Au bout du compte, le documentaire, et il est dommage qu’il ne serve pas plus de cette impossibilité comme d’un levier argumentatif, en dit autant par ce qu’il montre que parce qu’il n’a pas pu montrer. On rêve parfois de ralentis à la Godard ou à ses célèbres clignotements d’images susceptibles de nous laisser un peu plus approcher et « penser » ces attitudes, ces corps et leurs regards. C’est là le grand paradoxe de ce documentaire : le vœu des réalisateurs est que, en passant de mains en mains, il devienne un « outil de réflexion ». Or, s’il peut évidemment constituer un matériau pour cette dernière, il n’y a pas en ce film l’ombre d’un outillage visuel et/ou conceptuel susceptible de nous permettre une compréhension véritable de l’actualité de l’extrême-droite.
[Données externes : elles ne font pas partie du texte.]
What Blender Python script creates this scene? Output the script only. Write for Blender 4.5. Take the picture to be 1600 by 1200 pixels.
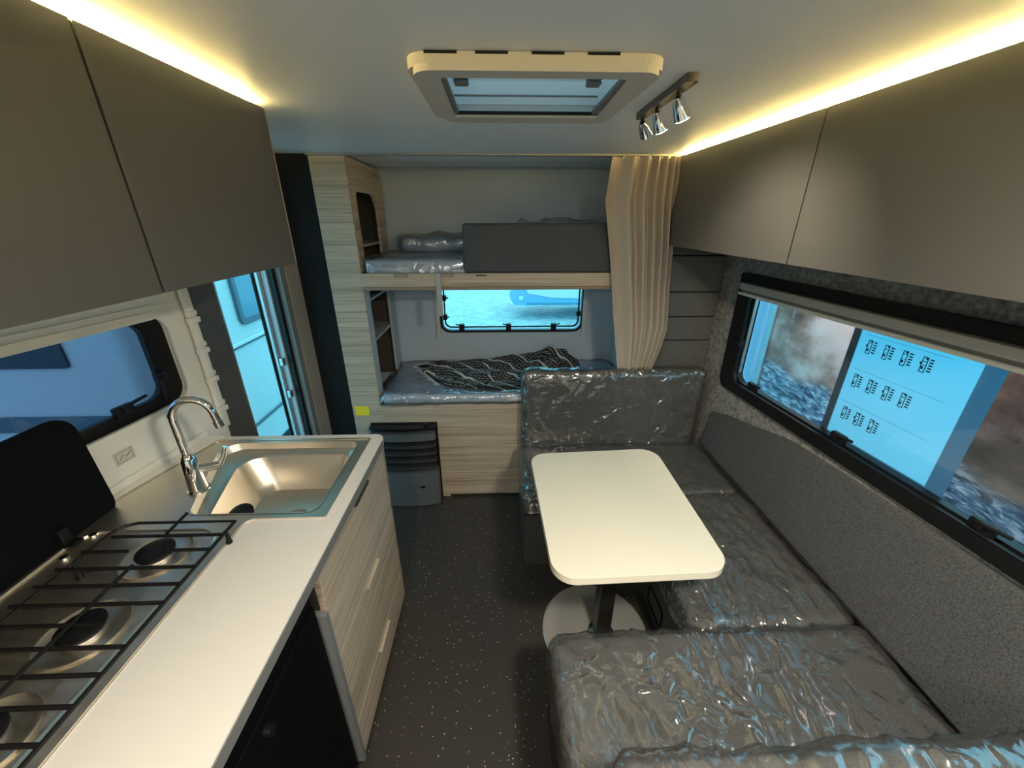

Le titre lui-même, outre le fait qu’il établit un rapprochement de contextes fort différents, par sa référence aux chemises brunes des nazis, tire vers un passé qui n’est pas le sien un fascisme d’une forme bien particulière en tant qu’il n’est plus l’alibi d’un seul parti mais une structure mentale parcourant quasiment tout le spectre politique. Nulle confrontation d’images pour nous indiquer ce qu’il y a de commun entre ces époques si différentes. Parler, comme le fait un intervenant, de « lepénisation des esprits » n’est pas encore satisfaisant : c’est encore appréhender le neuf avec du vieux. Le film met certes en place certains schèmes constitutifs de cette mise en pratique des principes fascisants (l’opposition entre les vieux et les jeunes ; entre celui qui travaille et celui qui vit des aides, etc.). Mais il n’y a là rien de bien spécifique à la mouvance actuelle.
À défaut de transformer véritablement les données livrées par ces morceaux de barbarisme en informations véritables, ce documentaire, tourné en un temps limité (six semaines) par un duo prometteur, avec la soudaineté de l’électrochoc, nous incite fortement à nous donner les moyens adaptées à une riposte civique immédiate. Et pour cela, ils peuvent être remerciés.